JLG/JLG – Autoportrait De Décembre
(JLG By JLG)
1995

Godard’s influence of Van Gogh shows in his next film JLG by JLG: An Auto-portrait in December. Made largely inside his room, JLG/JLG looks like a home movie like some of his films of the late 80’s. The film seems to take place during the editing of Godard’s interesting reworking of the Greek legend – Oh Woe is Me (1993). Godard makes it clear that the film is only a self-portrait, not an autobiography – not an objective account of his psychological motivations, but an introspection that is subjective and only skin-deep.

JLG By JLG (1995)

JLG By JLG (1995)

The most interesting aspect of the film is that we get a glimpse into Godard’s daily life, which by itself is quite extraordinary. We see what he reads –  a huge private library which stores some of Godard’s most famous quotes that have enthralled audience through the decades. We see what he speaks – as we have seen before through his various quirky characters. We see what he watches – the films that find their way into almost all of his movies in the form of references and posters. And we see what he thinks – like the relationship he conjures up between stereo speaker system and the Star of David. His financial difficulties clearly show up as we even see an official raid into his shabby household. These claustrophobic images are intercut with paradisaical images of the winter that seem to bear a strong relationship with Godard’s own mental landscape during that period.

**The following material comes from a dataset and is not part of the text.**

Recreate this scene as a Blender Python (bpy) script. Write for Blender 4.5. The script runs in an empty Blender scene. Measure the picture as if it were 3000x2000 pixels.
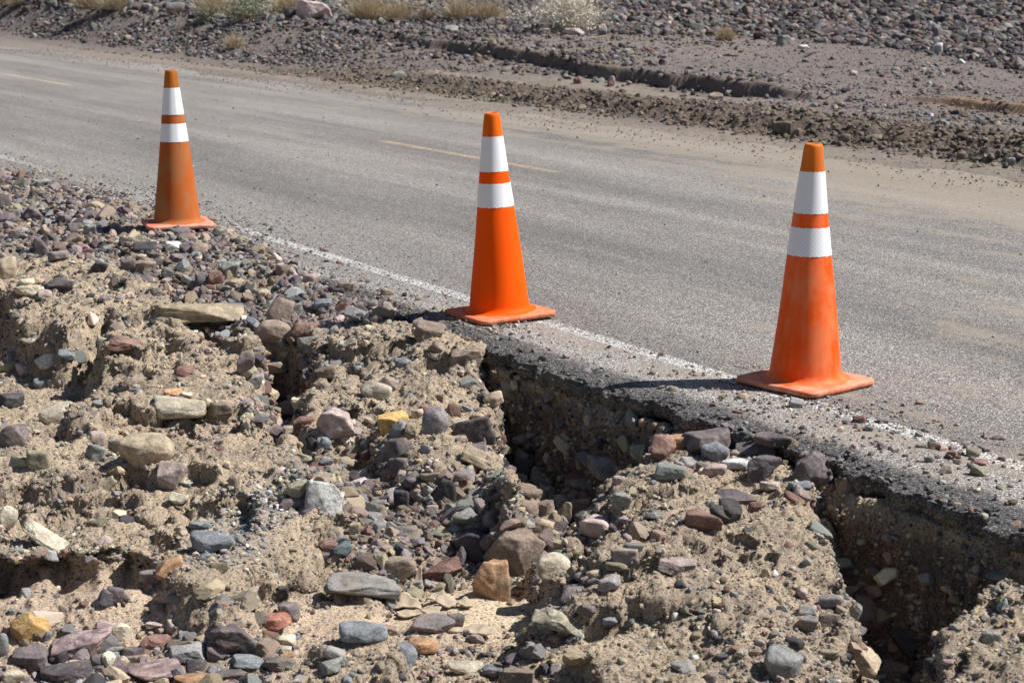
import bpy, bmesh, math, random
import numpy as np
from mathutils import Vector, Matrix
rnd = random.Random(7)
RG = np.random.default_rng(11)
C = bpy.context.scene.collection
scene = bpy.context.scene

# ------------------------------------------------------------------ camera geometry
F = 5500.0; HC = 1.59; PITCH = math.atan(1126/5500); K = 3000/2352
cp, sp = math.cos(PITCH), math.sin(PITCH)
def ray(px, py):
    a = (px-1500)/F; b = (1000-py)/F
    return np.array([a, cp+b*sp, -sp+b*cp])
def ground(px, py, z=0.0):
    d = ray(px, py); t = (z-HC)/d[2]
    return d[:2]*t
def proj(x, y, z):
    zc = z-HC; dep = y*cp - zc*sp; up = y*sp + zc*cp
    return 1500+F*x/dep, 1000-F*up/dep
OR = ground(1645, 957)
EU = np.array([-0.51966, 0.85437]); EV = np.array([0.85437, 0.51966])
def UV(x, y):
    dx = x-OR[0]; dy = y-OR[1]
    return dx*EU[0]+dy*EU[1], dx*EV[0]+dy*EV[1]
def XY(u, v):
    return OR[0]+u*EU[0]+v*EV[0], OR[1]+u*EU[1]+v*EV[1]

# ------------------------------------------------------------------ noise
def _h(ix, iy, iz, s):
    with np.errstate(over='ignore'):
        h = ix.astype(np.uint32)*np.uint32(73856093) ^ iy.astype(np.uint32)*np.uint32(19349663) ^ iz.astype(np.uint32)*np.uint32(83492791) ^ np.uint32((s*2654435761) & 0xffffffff)
        h ^= h >> np.uint32(15); h *= np.uint32(2246822519); h ^= h >> np.uint32(13); h *= np.uint32(3266489917); h ^= h >> np.uint32(16)
    return h.astype(np.float32)*np.float32(2/4294967295.0)-1
def vn2(x, y, s=0):
    ix = np.floor(x).astype(np.int64); iy = np.floor(y).astype(np.int64)
    fx = (x-ix).astype(np.float32); fy = (y-iy).astype(np.float32)
    fx = fx*fx*fx*(fx*(fx*6-15)+10); fy = fy*fy*fy*(fy*(fy*6-15)+10)
    z = np.zeros_like(ix)
    a = _h(ix, iy, z, s); b = _h(ix+1, iy, z, s); c = _h(ix, iy+1, z, s); d = _h(ix+1, iy+1, z, s)
    return (a+(b-a)*fx)*(1-fy)+(c+(d-c)*fx)*fy
def vn3(p, s=0):
    i = np.floor(p).astype(np.int64); f = (p-i).astype(np.float32)
    f = f*f*f*(f*(f*6-15)+10)
    r = 0
    for k in (0, 1):
        wz = f[..., 2] if k else 1-f[..., 2]
        a = _h(i[..., 0], i[..., 1], i[..., 2]+k, s); b = _h(i[..., 0]+1, i[..., 1], i[..., 2]+k, s)
        c = _h(i[..., 0], i[..., 1]+1, i[..., 2]+k, s); d = _h(i[..., 0]+1, i[..., 1]+1, i[..., 2]+k, s)
        r = r+wz*((a+(b-a)*f[..., 0])*(1-f[..., 1])+(c+(d-c)*f[..., 0])*f[..., 1])
    return r
def fb2(x, y, sc, s=0, o=3, g=.5):
    r = 0; a = 1; t = 0
    for k in range(o):
        r = r+a*vn2(x/sc*2**k, y/sc*2**k, s+k*17); t += a; a *= g
    return r/t
def fb3(p, sc, s=0, o=3, g=.5):
    r = 0; a = 1; t = 0
    for k in range(o):
        r = r+a*vn3(p/sc*2**k, s+k*17); t += a; a *= g
    return r/t
def sm(x, a, b):
    t = np.clip((x-a)/(b-a), 0, 1); return t*t*(3-2*t)

# ------------------------------------------------------------------ mesh helpers
def mesh_np(name, V, Fc, mat, col=None, smooth=False, parent=None):
    """V (n,3), Fc (m,k) int array of equal size faces -> object"""
    me = bpy.data.meshes.new(name)
    V = np.ascontiguousarray(V, dtype=np.float32); Fc = np.ascontiguousarray(Fc, dtype=np.int32)
    n, m, k = len(V), len(Fc), Fc.shape[1]
    me.vertices.add(n); me.vertices.foreach_set('co', V.ravel())
    me.loops.add(m*k); me.loops.foreach_set('vertex_index', Fc.ravel())
    me.polygons.add(m); me.polygons.foreach_set('loop_start', np.arange(0, m*k, k, dtype=np.int32))
    me.polygons.foreach_set('use_smooth', np.full(m, smooth, dtype=bool))
    if col is not None:
        at = me.attributes.new('col', 'FLOAT_COLOR', 'POINT')
        c4 = np.ones((n, 4), dtype=np.float32); c4[:, :3] = col
        at.data.foreach_set('color', c4.ravel())
    me.update(calc_edges=True); me.validate()
    if mat: me.materials.append(mat)
    o = bpy.data.objects.new(name, me); C.objects.link(o)
    if parent: o.parent = parent
    return o
def mesh_bm(name, bm, mat, smooth=False, parent=None):
    me = bpy.data.meshes.new(name); bm.to_mesh(me); bm.free()
    if smooth: me.polygons.foreach_set('use_smooth', [True]*len(me.polygons))
    if mat: me.materials.append(mat)
    o = bpy.data.objects.new(name, me); C.objects.link(o)
    if parent: o.parent = parent
    return o
def tag(o, label=None, cat=None, group=None, kind=None):
    if label: o['label'] = label
    if cat: o['category'] = cat
    if group: o['group'] = group
    if kind: o['kind'] = kind
    return o
def ico(sub):
    bm = bmesh.new(); bmesh.ops.create_icosphere(bm, subdivisions=sub, radius=1)
    V = np.array([v.co[:] for v in bm.verts]); Fc = np.array([[v.index for v in f.verts] for f in bm.faces]); bm.free()
    V /= np.linalg.norm(V, axis=1)[:, None]
    return V, Fc
ICO = {s: ico(s) for s in (1, 2, 3, 4, 5)}
def rock_shape(seed, sub, power=40, planes=13, rough=.05, sharp=.75):
    r = np.random.default_rng(seed)
    D, Fc = ICO[sub]
    n = r.normal(size=(planes, 3)); n /= np.linalg.norm(n, axis=1)[:, None]
    n = np.vstack([n, np.eye(3), -np.eye(3)])
    d = np.concatenate([r.uniform(sharp, 1.0, planes), r.uniform(.82, 1.05, 6)])
    q = np.maximum(D@n.T, 1e-3)/d
    R = (np.sum(q**power, axis=1))**(-1/power)
    if rough:
        R = R*(1+rough*fb3(D+seed % 91, .7, seed % 977, 2)+rough*.5*fb3(D+5, .22, seed % 877, 3 if sub > 3 else 1))
    V = D*R[:, None]
    return V/np.abs(V).max(axis=0)
def rotm(ax, ay, az):
    return np.array((Matrix.Rotation(az, 3, 'Z')@Matrix.Rotation(ay, 3, 'Y')@Matrix.Rotation(ax, 3, 'X')))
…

Although all this gives the feel of an honest documentary observing a day in the life of a filmmaker, it is, like most of Godard’s filmography, an essay that presents as many ideas as its predecessors and provides a commentary on larger issues hidden beneath the veneer of the quotidian events that we see. Godard begins with his favorite theme of individualism versus the community (crystal and smoke, according to him), moves on to the regular issues of truth, image and fate and finally takes up an elegiac tone that shows a clear yearning for the past carrying over from his previous films. And who wouldn’t be disarmed by a film whose closing quote reads “A man, nothing but a man, no better than any other, But no other better than him.